Pembangunan PLTA itu, lanjut Jero, akan dilanjutkan dengan pembangunan pabrik pengolahan bijih mineral (smelter). Pasalnya, saat ini CPI juga sedang menghitung investasi di sektor smelter bijih mineral.
“Yang penting memang listriknya. Kalau sudah ada listriknya kan pembangunan smelter dapat lebih mudah. Jadi nanti listriknya kan tinggal menggelar transmisi,” tuturnya.
Terkait kualitas pembangkit listrik China, Jero mengungkapkan dirinya telah menyampaikan persyaratan yang ketat terkait kualitas komponen PLTA itu. hal itu dilakukan untuk menepis persepsi rendahnya kualitas pembangkit listrik China seperti yang sudah ada saat ini.
China Power Investment Corporation merupakan BUMN terbesar di China yang fokus dalam industri listrik, batu bara, aluminium, kereta api dan pelabuhan. CPI juga merupakan salah satu dari tiga perusahaan pembangkit listrik yang mampu mengembangkan pembangkit listrik tenaga nuklir di negaranya.
Saat ini, CPI telah memiliki 80.074 MW kapasitas terpasang, 74,1 juta ton kapasitas produksi batu bara, 2,77 juta ton kapasitas produksi aluminium dengan total aset mencapai RMB573,5 miliar.
Saat ini, CPI juga sedang melakukan kerja sama dengan Pemerintah Myanmar dalam pembangunan Bendungan Myitsone. Bendungan yang ditargetkan selesai pada 2017 tersebut diperkirakan akan menghasilkan 3.600 hingga 6.000 MW listrik yang didistribusikan ke Provinsi Yunnan.
Potensi tenaga air di dalam negeri sendiri mencapai 12.800 MW yang tersebar di 98 wilayah.
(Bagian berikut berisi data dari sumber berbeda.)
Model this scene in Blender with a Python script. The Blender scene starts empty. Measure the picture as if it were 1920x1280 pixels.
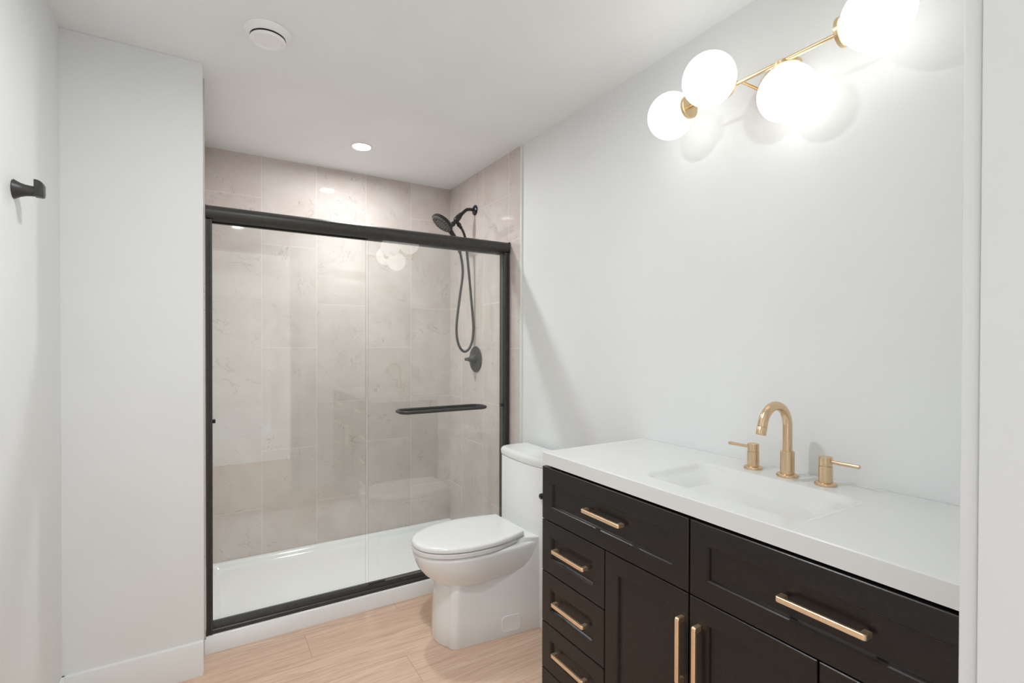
import bpy, bmesh, math
from mathutils import Vector, Matrix
PI = math.pi
scene = bpy.context.scene
COL = scene.collection

# ------------------------------------------------------------------ camera, world, exposure
W_PX = 1920.0
CAM_F, CAM_YAW, CAM_PITCH, CAM_ROLL = 938.75, .5484, -.0079, .0023
CAM_POS = Vector((-1.5257, 0.0, 1.3301))
cy_, sy_ = math.cos(CAM_YAW), math.sin(CAM_YAW)
cp_, sp_ = math.cos(CAM_PITCH), math.sin(CAM_PITCH)
fwd = Vector((sy_*cp_, cy_*cp_, sp_)); rgt0 = Vector((cy_, -sy_, 0)); up0 = rgt0.cross(fwd)
rgt = math.cos(CAM_ROLL)*rgt0 + math.sin(CAM_ROLL)*up0
upv = -math.sin(CAM_ROLL)*rgt0 + math.cos(CAM_ROLL)*up0
cam_data = bpy.data.cameras.new('camera')
cam = bpy.data.objects.new('camera', cam_data); COL.objects.link(cam)
m = Matrix.Identity(4)
for i in range(3):
    m[i][0] = rgt[i]; m[i][1] = upv[i]; m[i][2] = -fwd[i]; m[i][3] = CAM_POS[i]
cam.matrix_world = m
cam_data.sensor_fit = 'HORIZONTAL'; cam_data.sensor_width = 36.0
cam_data.lens = CAM_F*36.0/W_PX
cam_data.shift_x = -.23/W_PX; cam_data.shift_y = 13.175/W_PX
cam_data.clip_start = .01; cam_data.clip_end = 50
scene.camera = cam

world = bpy.data.worlds.new('world'); scene.world = world; world.use_nodes = True
wb = world.node_tree.nodes['Background']
wb.inputs[0].default_value = (.97, .99, 1.0, 1); wb.inputs[1].default_value = 1.25
vs = scene.view_settings
vs.view_transform = 'Standard'; vs.look = 'None'; vs.gamma = 1.0; vs.use_curve_mapping = False
vs.exposure = 0.10
GLOBE_L = 1.75            # light given off by the globe shades
ROOM_W = 26.0             # power of the recessed lamp over the room floor
SHOWER_W = 50.0           # and of the one in the shower
SPOT_DEG, SPOT_BLEND = 112, 1.0
LENS_L = 440.0             # their visible lenses

# ------------------------------------------------------------------ measures (metres)
H = 2.4527
XL, XP = -1.969, -1.536          # left wall, shower side of the partition
YP, YB, YT = 2.3636, 3.349, 2.393   # partition face, shower back tile, front edge of right tile
YF = .185                         # inside face of the front wall

# ------------------------------------------------------------------ materials
def nt_of(name):
    mt = bpy.data.materials.new(name); mt.use_nodes = True
    nt = mt.node_tree
    return mt, nt, nt.nodes['Principled BSDF']
def N(nt, kind, **kw):
    n = nt.nodes.new(kind)
    for k, v in kw.items(): setattr(n, k, v)
    return n
def MATH(nt, op, a, b=None, c=None):
    n = N(nt, 'ShaderNodeMath', operation=op)
    for i, v in enumerate((a, b, c)):
        if v is None: continue
        if isinstance(v, (int, float)): n.inputs[i].default_value = v
        else: nt.links.new(v, n.inputs[i])
    return n.outputs[0]
def MIXC(nt, f, a, b, mode='MIX'):
    n = N(nt, 'ShaderNodeMix', data_type='RGBA', blend_type=mode)
    for i, v in ((0, f), (6, a), (7, b)):
        if isinstance(v, (int, float)): n.inputs[i].default_value = v
        elif isinstance(v, tuple): n.inputs[i].default_value = (*v, 1)
        else: nt.links.new(v, n.inputs[i])
    return n.outputs[2]
def NOISE(nt, vec, scale, detail=3, rough=.5, dist=0):
    n = N(nt, 'ShaderNodeTexNoise'); n.inputs['Scale'].default_value = scale
    n.inputs['Detail'].default_value = detail; n.inputs['Roughness'].default_value = rough
    n.inputs['Distortion'].default_value = dist
    if vec is not None: nt.links.new(vec, n.inputs['Vector'])
    return n.outputs['Fac']
def RAMP(nt, f, lo, hi):
    n = N(nt, 'ShaderNodeMapRange'); n.inputs[1].default_value = lo; n.inputs[2].default_value = hi
    nt.links.new(f, n.inputs[0]); return n.outputs[0]
def BUMP(nt, p, h, strength, dist):
    b = N(nt, 'ShaderNodeBump'); b.inputs['Strength'].default_value = strength; b.inputs['Distance'].default_value = dist
    nt.links.new(h, b.inputs['Height']); nt.links.new(b.outputs[0], p.inputs['Normal'])
def simple(name, col, rough=.5, metal=0.0, spec=.5, coat=0.0, noise=0.0, nscale=30, bump=0.0, bscale=200, stretch=None):
    mt, nt, p = nt_of(name)
    geo = N(nt, 'ShaderNodeNewGeometry')
    vec = geo.outputs['Position']
    if stretch:
        mp = N(nt, 'ShaderNodeMapping'); mp.inputs['Scale'].default_value = stretch
        nt.links.new(vec, mp.inputs[0]); vec = mp.outputs[0]
    if noise:
        f = NOISE(nt, vec, nscale)
        lo = tuple(max(0, c*(1-noise)) for c in col); hi = tuple(min(1, c*(1+noise)) for c in col)
        nt.links.new(MIXC(nt, RAMP(nt, f, .3, .7), lo, hi), p.inputs['Base Color'])
    else: p.inputs['Base Color'].default_value = (*col, 1)
    p.inputs['Roughness'].default_value = rough; p.inputs['Metallic'].default_value = metal
    p.inputs['Specular IOR Level'].default_value = spec
    if coat: p.inputs['Coat Weight'].default_value = coat; p.inputs['Coat Roughness'].default_value = .03
    if bump: BUMP(nt, p, NOISE(nt, vec, bscale, 2), bump, .001)
    return mt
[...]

Akan tetapi, hingga kini pemanfaatan tenaga air belum mencapai 1.000 MW.
Sebelumnya, Kementerian ESDM berharap pada pembangkit listrik berbasis mikrohidro untuk meningkatkan elektrifikasi di wilayah Papua bagian tengah. Alasannya, wilayah tersebut memiliki sungai dan potensi air untuk pembangkit listrik yang cukup banyak.
“Kami akan kejar terus elektrifikasi agar mencapai 60% dalam 2 tahun. Saat ini elektrifikasi di sana [Papua] kan masih 40%, sementara target elektrifikasi nasional itu mencapai 76,5%,” katanya.
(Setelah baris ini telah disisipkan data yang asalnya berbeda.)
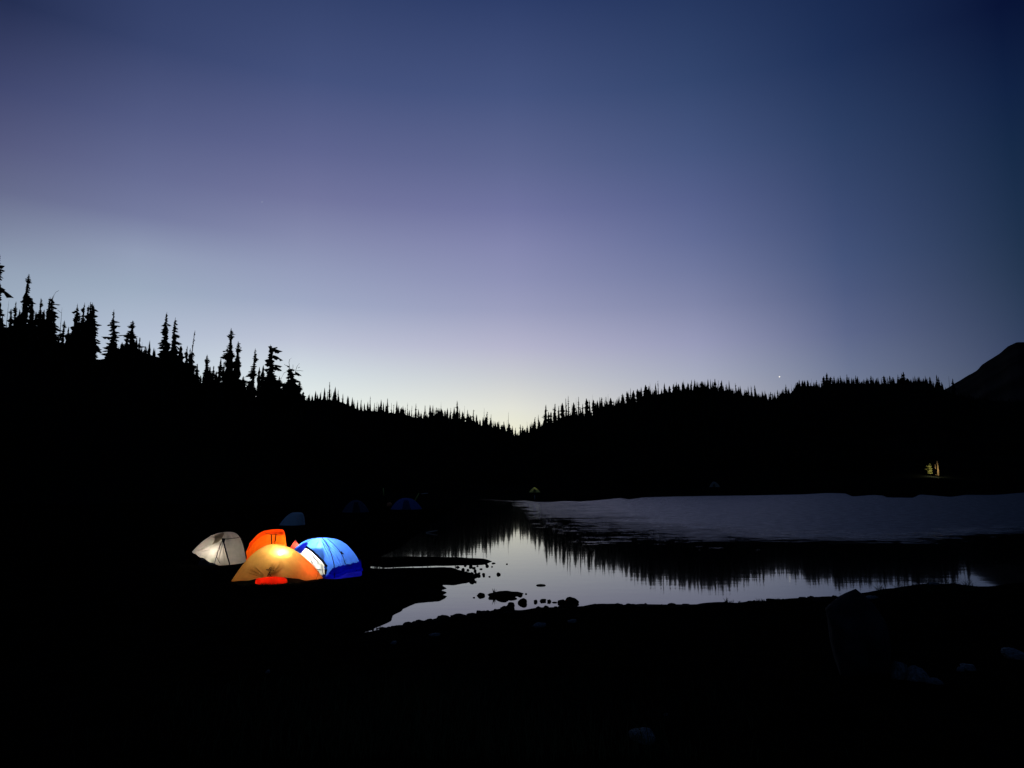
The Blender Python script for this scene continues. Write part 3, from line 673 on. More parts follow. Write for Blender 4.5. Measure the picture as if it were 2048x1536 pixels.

Jarman mengungkapkan saat ini saja Pemerintah sedang menunggu penyelesaian pembangkit listrik mikrohidro dengan kapasitas 5X10 megawatt (MW) di Lembah Baliem. Proyek tersebut sudah memasuki tahap konstruksi sejak tahun lalu dan ditargetkan mulai beroperasi pada 2017 mendatang.
Proyek tersebut, lanjut Jarman, dibiayai dengan dana dari anggaran PT Perusahaan Listrik Negara (Persero) dan anggaran pendapatan dan belanja negara (APBN) dengan mekanisme tahun jamak. Alasannya, untuk pembangunan pembangkit listrik itu, pengembang harus mendatangkan bahan bangunan dari luar wilayah itu, sehingga harganya menjadi lebih mahal.
Nantinya, wilayah Papua bagian tengah diharapkan akan seperti wilayah Wamena yang sebagian besar listriknya diproduksi oleh pembangkit listrik mikrohidro. "Kalau Papua sudah memiliki kelebihan pasokan listrik kan nanti bisa diekspor ke Papua Nugini. Saat ini saja kan mereka [Papua Nugini] masih rendah elektrifikasinya," jelasnya.
Sesuai rencana umum penyediaan tenaga listrik (RUPTL) 2010-2019, pengembangan pembangkit bertenaga air direncanakan mencapai 5.140 MW untuk 73 proyek. Potensi tenaga air di Indonesia tercatat mencapai 75.670 MW dengan 22.371 MW di antaranya berlokasi di Papua dan 16.844 MW lainnya di Kalimantan Selatan, Kalimantan Tengah dan Kalimantan Timur.